Lawrence se asimila definitivamente a los modos y costumbres de las tribus del desierto. Se gana la simpatía del autor de la revuelta, Hussein ibn Ali, jeque de La Meca, quien no disimula por cierto su admiración por el inglés, particularmente porque ha sabido ganarse respeto y cariño de su gente. Irá más allá confiándole a sus hijos, Feisal y Abdullah, para que marchen con él al frente de miles de jinetes con la misión de hostilizar la retaguardia turca.

Una primera hazaña de Lawrence de Arabia sería la de organizar y disciplinar a tribus nómadas sin idea de nacionalidad, muchos de ellos peleados entre sí, necesariamente desordenados y anárquicos. Conseguir que el espíritu voluble de los hombres del desierto se empeñe en algo que requiere constancia. Hacerlos sentir soldados al servicio de una causa propia y superior y no sólo guerreros mercenarios.

A favor del soldado y científico está la resistencia formidable de los beduinos a los rigores del desierto –acostumbran largas marchas sobre arenas hirvientes consumiendo tan sólo unos pocos dátiles y unos cuantos sorbos de agua–, además de una sorprendente habilidad para la guerra de guerrillas.

El ejército turco –formal y bien pertrechado– no sentirá, en efecto, lo duro sino lo tupido. Aquellas hordas salvajes hostilizaban la retaguardia turca en acciones efectivas de pisa y corre. La “guerra de la pulga” respondía a una larga tradición árabe y sus piquetes aquí y allá daban tiempo a los estrategas ingleses para armar la ofensiva final. La comandaría el general Allenby.

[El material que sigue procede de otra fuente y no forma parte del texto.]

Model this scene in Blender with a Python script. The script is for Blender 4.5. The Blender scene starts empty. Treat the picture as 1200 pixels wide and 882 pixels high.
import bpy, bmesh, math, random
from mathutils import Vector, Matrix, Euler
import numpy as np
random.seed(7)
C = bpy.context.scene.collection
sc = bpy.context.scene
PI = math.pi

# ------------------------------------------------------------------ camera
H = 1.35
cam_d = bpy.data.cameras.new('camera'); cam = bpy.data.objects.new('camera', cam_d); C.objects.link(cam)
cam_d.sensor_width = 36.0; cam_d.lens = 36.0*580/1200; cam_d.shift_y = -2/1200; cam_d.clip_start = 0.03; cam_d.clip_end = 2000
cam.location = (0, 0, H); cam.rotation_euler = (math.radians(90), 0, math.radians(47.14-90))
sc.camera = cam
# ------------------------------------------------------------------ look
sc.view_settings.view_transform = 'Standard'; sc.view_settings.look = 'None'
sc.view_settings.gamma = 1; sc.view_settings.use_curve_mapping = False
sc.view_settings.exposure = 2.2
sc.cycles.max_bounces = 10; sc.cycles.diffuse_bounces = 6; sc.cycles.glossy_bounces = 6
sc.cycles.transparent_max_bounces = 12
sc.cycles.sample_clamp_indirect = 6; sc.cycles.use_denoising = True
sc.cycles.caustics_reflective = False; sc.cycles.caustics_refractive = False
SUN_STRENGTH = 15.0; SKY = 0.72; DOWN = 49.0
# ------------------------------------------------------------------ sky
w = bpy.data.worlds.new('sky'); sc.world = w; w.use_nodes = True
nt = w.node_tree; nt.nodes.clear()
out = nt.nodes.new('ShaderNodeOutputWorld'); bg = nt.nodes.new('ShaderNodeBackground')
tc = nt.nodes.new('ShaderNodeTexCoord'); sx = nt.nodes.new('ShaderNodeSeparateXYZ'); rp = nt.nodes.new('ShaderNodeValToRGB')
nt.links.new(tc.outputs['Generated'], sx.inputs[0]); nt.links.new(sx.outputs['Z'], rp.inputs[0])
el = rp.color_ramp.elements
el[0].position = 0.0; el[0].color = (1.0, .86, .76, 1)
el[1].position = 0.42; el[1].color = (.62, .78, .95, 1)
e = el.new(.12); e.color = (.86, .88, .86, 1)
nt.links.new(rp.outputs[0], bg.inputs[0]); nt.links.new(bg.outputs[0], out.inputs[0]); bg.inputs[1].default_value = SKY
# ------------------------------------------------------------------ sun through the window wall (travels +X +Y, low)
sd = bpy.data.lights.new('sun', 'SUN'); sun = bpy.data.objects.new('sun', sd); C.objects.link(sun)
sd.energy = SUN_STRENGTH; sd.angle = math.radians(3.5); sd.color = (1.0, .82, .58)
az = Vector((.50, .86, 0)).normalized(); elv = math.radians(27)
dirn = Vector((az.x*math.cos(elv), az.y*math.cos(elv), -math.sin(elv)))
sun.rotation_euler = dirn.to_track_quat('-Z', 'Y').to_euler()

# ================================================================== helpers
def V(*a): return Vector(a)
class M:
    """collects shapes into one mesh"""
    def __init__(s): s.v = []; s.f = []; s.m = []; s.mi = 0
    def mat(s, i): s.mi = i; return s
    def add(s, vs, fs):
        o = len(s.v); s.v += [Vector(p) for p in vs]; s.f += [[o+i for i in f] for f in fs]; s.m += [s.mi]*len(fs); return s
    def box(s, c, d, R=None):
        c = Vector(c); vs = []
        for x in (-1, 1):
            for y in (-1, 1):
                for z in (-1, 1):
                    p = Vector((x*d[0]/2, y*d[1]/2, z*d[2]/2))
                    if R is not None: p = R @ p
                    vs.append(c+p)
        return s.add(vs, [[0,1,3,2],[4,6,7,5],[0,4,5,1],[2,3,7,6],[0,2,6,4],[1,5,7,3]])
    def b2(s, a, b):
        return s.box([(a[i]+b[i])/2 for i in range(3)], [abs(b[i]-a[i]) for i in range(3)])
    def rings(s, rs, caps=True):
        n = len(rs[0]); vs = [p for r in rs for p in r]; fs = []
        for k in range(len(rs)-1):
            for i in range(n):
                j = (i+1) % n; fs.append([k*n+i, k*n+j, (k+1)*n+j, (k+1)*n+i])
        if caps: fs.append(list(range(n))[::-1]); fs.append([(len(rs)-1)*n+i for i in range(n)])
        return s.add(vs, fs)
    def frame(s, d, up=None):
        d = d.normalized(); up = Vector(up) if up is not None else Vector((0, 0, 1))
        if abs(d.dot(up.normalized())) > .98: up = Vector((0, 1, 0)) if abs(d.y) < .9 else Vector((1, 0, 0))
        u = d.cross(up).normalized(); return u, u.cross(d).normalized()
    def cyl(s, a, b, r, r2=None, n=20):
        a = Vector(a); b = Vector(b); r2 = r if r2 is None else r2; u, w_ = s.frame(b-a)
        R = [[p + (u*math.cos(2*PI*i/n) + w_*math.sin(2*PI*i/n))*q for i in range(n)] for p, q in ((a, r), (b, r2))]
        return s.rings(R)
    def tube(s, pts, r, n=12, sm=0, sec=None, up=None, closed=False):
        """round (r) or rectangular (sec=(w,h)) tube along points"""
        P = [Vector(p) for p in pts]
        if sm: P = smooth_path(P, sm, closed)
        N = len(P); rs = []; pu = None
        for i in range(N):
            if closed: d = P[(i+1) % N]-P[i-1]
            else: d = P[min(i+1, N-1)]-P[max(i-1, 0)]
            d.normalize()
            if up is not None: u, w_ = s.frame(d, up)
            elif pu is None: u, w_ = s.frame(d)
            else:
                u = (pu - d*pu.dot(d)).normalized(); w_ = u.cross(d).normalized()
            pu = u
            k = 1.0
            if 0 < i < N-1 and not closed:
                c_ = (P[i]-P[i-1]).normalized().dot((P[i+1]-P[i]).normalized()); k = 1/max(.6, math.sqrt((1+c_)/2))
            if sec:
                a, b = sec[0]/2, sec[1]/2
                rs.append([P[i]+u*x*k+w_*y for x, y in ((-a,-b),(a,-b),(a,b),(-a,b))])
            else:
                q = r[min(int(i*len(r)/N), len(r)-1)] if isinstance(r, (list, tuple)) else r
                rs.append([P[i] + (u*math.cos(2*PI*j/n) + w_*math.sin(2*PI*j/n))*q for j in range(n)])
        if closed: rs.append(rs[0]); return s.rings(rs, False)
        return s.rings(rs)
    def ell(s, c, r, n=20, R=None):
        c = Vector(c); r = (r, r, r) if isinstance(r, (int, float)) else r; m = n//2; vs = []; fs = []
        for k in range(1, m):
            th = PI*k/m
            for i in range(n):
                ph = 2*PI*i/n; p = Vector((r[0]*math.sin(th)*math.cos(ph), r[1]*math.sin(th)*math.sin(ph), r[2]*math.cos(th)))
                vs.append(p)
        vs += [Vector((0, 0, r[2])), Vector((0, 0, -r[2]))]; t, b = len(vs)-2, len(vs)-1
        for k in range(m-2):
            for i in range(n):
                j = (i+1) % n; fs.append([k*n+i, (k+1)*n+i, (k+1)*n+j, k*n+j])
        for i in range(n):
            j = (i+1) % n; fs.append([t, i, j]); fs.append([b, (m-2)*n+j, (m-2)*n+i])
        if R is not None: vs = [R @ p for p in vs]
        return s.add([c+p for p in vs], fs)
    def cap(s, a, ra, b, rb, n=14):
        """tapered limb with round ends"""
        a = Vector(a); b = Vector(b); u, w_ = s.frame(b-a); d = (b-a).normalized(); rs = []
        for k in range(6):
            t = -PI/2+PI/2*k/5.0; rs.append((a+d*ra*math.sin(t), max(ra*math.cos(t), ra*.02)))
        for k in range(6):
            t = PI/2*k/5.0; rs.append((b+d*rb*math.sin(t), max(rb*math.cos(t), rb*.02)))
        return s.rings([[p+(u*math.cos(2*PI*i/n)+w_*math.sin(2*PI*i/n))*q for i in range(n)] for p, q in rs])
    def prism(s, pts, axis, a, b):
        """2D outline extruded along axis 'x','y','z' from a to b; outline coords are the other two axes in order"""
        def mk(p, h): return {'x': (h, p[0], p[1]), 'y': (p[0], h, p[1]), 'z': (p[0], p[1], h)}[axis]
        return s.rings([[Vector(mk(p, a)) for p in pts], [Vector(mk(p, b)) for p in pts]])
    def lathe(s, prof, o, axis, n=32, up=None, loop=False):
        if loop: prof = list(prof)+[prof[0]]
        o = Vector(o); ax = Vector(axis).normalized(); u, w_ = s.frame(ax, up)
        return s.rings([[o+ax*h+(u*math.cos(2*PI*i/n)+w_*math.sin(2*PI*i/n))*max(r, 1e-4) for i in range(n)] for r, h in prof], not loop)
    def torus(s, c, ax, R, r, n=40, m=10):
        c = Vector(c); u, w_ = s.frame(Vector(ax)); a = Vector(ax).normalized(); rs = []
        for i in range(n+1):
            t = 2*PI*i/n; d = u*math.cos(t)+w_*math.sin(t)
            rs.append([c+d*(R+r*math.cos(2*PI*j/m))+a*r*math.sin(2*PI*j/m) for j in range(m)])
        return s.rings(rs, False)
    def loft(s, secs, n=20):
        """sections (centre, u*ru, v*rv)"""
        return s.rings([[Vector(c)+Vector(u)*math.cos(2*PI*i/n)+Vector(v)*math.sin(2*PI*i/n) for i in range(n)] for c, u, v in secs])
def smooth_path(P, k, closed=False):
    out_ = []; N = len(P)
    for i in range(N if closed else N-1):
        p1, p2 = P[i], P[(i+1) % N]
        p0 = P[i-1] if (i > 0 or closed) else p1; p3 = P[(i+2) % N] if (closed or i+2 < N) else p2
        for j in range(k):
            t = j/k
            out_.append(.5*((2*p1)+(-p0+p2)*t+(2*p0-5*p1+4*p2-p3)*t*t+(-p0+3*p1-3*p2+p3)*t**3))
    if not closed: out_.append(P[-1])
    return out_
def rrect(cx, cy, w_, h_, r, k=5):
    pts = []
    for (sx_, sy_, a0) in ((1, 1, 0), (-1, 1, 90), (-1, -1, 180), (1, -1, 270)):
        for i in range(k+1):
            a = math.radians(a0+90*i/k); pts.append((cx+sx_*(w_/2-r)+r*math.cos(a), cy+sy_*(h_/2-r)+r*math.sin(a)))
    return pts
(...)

La derrota del ejército turco, previsible a largo plazo, será acelerada por la escandalosa corrupción en todos sus mandos, además de la franca molicie de sus tropas. La baja moral de los soldados turcos se traducirá finalmente en una epidemia de miedo, tan peligrosa, se decía, como la propia peste. Se terminaban así cuatro siglos de dominio otomano sobre el pueblo árabe, identificados por una misma religión, sin la más leve asimilación de los opresores a la cultura dominada. 

Coronel (a) 

Lawrence de Arabia penetra una noche en una localidad enemiga. Nadie lo acompaña. Viste como turco y esconde la rubicundez del rostro tras una capa de lodo. Temeridad e inconsciencia puras. Deambula por una callejuela cuando una patrulla militar le marca el alto. Rumbo a la cárcel, la cabeza siempre agachada, no abriga ninguna esperanza de sobrevivir a su estupidez. Será fusilado como espía, piensa resignado, y ni modo, pues esa es la ley de la guerra.

Pero no, la suerte estará de su parte. El destino no pintará su raya aunque sí lo marcará para siempre. El coronel británico ha caído en manos de una patrulla cuyo único encargo es recorrer todas las noches el campamento en busca de efebos –o lo que caiga, de plano–, destinados al lecho del rey o gobernador de aquella unidad. Un también coronel turco y sodomita.

(La Gran Bretaña ha especulado morbosamente desde siempre en torno a la  presumible homosexualidad de Lawrence. Hoy mismo –según una consulta internauta– se han exhumado documentos secretos  reveladores de la existencia de una pareja  sentimental del bravo soldado. John Bruce sería su nombre y habría sido su compañero de armas).

Chasco grande se llevarán quienes pretendan encontrar en la película   Lawrence de Arabia la violación del coronel británico (la cinta está cumpliendo 41 años) El director David Lean, según algunos críticos, habría resuelto el difícil trance usando una simbología extrañísima. La acción sodomita se daría cuando el coronel turco sufre una crisis de tos y se lleva un pañuelo a la boca. (¡Que no se enteren los de Provida!) 

No faltarán, a propósito de esto último, quienes opinen que, a partir del suceso traumático, el arqueólogo y soldado se tornará retraído e insensible pero sobre todo cruel y sanguinario.